Welcome to the SAET blog. Herein you will find the theological/pastoral ramblings of the Rev. Matthew Mason, the good Doctor Jason Hood, and Pastor Gerald Hiestand. All three write under the premise that theology and the pastorate belong together, and that (at least some) pastors must once again function as writing theologians for the wider church, for the ecclesial renewal of theology and the theological renewal of the church.

Contributors

Gerald Hiestand
Gerald has served as the SAET board president since 2006. He has been in pastoral ministry since 1999, and serves currently as the Senior Associate Pastor of Calvary Memorial Church in Oak Park, IL.

Jason Hood
Jason is a graduate of Rhodes College, Reformed Theological Seminary, Highland Theological College and the Univ. of Aberdeen.

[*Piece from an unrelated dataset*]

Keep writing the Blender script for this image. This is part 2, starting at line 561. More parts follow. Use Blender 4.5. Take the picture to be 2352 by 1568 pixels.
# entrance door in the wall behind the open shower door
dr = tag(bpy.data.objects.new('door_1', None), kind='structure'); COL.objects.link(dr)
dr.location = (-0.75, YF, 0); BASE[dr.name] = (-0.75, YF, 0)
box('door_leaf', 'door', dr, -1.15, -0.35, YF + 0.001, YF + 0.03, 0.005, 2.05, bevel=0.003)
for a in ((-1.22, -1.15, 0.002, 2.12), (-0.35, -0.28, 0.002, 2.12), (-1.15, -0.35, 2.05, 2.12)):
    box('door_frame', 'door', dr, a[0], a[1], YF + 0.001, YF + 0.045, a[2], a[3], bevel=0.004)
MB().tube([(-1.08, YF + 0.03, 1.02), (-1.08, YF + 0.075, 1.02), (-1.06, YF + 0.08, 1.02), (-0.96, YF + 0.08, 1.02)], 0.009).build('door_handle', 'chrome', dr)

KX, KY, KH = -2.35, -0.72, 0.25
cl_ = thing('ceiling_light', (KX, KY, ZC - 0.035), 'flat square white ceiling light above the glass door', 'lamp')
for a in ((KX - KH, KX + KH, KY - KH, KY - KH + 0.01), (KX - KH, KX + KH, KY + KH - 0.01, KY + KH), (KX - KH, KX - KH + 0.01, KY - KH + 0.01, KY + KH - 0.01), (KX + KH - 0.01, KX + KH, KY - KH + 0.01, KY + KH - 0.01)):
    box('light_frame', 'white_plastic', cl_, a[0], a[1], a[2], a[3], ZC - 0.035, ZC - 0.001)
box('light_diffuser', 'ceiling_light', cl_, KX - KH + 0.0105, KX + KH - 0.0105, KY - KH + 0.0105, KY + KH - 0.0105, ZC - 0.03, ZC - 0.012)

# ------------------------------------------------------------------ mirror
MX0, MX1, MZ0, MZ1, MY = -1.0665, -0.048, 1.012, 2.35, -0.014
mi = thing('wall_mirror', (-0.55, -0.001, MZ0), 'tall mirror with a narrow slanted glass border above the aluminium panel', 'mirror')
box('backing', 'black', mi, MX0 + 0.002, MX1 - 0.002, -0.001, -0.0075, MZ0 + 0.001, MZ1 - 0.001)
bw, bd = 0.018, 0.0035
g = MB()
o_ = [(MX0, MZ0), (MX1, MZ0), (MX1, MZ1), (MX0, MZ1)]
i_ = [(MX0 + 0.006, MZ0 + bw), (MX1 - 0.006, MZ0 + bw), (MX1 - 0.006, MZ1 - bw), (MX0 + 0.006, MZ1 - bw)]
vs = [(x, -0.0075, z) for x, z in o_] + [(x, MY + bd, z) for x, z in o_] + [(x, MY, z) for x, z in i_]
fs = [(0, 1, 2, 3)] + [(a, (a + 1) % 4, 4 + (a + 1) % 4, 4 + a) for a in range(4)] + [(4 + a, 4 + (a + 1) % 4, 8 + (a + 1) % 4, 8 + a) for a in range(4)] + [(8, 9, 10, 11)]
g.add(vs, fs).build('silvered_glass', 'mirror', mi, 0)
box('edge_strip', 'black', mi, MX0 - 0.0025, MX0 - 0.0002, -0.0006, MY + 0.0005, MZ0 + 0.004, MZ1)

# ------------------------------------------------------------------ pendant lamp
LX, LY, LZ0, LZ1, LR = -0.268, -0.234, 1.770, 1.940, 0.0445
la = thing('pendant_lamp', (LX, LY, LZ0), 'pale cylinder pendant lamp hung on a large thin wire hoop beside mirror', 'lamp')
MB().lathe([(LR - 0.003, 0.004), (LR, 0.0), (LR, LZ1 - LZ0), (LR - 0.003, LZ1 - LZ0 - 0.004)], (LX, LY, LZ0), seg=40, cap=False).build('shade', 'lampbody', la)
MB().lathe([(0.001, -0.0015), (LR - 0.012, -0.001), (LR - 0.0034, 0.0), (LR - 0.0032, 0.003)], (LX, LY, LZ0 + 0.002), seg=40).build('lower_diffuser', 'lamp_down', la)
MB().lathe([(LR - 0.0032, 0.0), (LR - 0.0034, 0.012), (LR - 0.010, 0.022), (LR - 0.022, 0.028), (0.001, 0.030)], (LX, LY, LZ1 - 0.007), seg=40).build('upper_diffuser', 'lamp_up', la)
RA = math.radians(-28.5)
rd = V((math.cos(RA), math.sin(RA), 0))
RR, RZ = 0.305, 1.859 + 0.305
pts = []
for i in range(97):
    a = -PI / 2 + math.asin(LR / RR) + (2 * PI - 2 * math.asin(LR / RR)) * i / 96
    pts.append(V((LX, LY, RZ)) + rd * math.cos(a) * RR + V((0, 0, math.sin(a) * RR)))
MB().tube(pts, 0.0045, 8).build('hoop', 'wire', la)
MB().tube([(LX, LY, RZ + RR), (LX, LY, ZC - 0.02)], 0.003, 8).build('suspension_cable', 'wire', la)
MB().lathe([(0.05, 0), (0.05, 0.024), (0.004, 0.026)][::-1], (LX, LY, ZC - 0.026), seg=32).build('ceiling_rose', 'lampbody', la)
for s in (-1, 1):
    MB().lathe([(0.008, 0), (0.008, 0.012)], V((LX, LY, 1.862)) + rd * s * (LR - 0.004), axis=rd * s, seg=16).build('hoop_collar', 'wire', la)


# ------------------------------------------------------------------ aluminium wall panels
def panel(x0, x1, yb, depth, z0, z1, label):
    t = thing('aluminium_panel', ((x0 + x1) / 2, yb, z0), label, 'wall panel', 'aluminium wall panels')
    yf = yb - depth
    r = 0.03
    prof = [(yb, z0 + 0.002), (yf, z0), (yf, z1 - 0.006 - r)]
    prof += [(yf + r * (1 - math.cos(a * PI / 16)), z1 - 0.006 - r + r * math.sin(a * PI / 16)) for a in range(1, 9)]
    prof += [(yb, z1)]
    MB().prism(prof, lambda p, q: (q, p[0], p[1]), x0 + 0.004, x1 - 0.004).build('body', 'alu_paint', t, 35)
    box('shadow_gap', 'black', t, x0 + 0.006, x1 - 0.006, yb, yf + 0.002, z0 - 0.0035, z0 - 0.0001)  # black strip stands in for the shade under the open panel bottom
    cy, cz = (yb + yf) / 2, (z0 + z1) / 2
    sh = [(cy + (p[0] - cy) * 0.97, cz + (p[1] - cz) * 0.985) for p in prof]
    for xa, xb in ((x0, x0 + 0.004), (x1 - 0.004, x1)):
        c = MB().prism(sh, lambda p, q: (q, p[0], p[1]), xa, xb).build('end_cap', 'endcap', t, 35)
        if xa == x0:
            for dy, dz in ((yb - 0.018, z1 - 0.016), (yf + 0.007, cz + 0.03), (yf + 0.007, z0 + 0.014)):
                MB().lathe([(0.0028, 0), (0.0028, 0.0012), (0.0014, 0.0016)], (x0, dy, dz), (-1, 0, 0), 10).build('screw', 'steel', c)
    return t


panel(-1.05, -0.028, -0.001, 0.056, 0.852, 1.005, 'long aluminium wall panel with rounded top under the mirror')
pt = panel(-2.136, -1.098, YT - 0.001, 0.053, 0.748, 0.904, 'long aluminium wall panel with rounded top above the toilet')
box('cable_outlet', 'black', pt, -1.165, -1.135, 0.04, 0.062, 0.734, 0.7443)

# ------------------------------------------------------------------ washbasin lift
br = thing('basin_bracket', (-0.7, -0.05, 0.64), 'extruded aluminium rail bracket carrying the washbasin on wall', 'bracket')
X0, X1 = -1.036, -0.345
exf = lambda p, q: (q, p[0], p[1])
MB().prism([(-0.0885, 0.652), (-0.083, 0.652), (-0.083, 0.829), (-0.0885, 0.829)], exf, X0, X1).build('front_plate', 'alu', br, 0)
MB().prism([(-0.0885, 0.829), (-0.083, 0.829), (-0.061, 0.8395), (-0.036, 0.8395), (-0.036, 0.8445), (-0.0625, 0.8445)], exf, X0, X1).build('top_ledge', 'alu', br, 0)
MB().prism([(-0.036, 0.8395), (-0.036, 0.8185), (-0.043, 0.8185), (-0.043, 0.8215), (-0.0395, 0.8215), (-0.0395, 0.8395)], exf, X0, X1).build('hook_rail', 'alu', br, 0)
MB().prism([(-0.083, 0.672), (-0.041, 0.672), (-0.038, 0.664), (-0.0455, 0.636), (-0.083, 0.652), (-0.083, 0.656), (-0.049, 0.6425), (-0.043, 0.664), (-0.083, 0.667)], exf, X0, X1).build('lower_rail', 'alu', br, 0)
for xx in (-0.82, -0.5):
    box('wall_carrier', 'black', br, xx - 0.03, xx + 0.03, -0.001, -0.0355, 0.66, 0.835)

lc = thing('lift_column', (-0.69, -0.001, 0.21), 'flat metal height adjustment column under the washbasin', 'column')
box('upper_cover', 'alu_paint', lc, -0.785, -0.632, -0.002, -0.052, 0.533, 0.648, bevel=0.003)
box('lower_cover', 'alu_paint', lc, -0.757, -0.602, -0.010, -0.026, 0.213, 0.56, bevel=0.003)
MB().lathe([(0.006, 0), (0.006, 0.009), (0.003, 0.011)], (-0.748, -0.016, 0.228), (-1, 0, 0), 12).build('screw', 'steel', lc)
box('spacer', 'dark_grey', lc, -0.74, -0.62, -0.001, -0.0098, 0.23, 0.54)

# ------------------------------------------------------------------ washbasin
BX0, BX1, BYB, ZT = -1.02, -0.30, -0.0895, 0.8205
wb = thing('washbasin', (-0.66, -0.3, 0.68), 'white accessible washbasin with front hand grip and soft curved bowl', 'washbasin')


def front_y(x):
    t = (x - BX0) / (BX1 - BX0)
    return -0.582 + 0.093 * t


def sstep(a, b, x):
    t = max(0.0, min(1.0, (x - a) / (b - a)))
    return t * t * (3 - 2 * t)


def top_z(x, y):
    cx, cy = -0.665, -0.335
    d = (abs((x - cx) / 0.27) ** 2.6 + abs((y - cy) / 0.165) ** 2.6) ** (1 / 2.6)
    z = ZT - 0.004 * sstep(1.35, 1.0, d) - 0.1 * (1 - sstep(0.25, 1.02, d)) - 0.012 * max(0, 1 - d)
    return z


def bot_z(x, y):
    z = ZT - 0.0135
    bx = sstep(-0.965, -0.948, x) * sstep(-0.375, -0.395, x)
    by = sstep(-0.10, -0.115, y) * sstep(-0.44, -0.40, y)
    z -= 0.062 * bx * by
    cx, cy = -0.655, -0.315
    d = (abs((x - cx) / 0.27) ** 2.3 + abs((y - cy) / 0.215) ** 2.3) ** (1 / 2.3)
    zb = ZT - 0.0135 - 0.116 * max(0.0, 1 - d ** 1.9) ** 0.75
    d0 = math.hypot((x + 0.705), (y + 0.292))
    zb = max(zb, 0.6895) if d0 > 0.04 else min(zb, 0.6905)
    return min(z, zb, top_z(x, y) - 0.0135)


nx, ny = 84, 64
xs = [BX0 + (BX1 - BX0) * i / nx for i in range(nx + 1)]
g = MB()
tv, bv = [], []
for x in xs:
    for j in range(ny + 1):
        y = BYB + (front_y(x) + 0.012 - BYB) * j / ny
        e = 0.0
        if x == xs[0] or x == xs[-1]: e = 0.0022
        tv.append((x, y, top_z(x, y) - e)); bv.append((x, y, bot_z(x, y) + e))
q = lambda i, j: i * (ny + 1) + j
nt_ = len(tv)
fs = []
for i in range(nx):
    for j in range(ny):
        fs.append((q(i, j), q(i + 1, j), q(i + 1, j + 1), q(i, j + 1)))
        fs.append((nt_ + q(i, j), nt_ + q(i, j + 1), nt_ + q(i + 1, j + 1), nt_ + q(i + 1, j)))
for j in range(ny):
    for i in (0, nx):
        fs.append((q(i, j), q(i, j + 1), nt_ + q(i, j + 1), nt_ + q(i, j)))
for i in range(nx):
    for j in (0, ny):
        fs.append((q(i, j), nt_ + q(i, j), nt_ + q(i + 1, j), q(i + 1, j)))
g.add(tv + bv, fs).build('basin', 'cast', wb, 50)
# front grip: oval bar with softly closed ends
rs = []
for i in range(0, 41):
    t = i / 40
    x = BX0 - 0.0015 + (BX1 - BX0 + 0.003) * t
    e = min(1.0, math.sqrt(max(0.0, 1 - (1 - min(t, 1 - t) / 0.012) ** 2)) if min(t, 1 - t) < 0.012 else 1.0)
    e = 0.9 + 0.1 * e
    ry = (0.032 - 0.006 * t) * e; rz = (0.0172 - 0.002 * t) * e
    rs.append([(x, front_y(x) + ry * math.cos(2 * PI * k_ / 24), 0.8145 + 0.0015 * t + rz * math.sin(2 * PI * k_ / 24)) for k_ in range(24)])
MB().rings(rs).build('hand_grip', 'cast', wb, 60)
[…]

Jason works as Scholar-in-Residence and director of Christ College Residency Program at Christ UMC. He's trying to figure out the twitter thing, @jasonbhood, and sometimes writes for ChristianityToday.com.

Matthew Mason
Matthew earned an MTh at Oak Hill College, London. He is an Assistant Pastor at Church of the Resurrection, Washington D. C. (Anglican Mission in the Americas), and edits Ecclesia Reformanda, a journal of Reformed theology.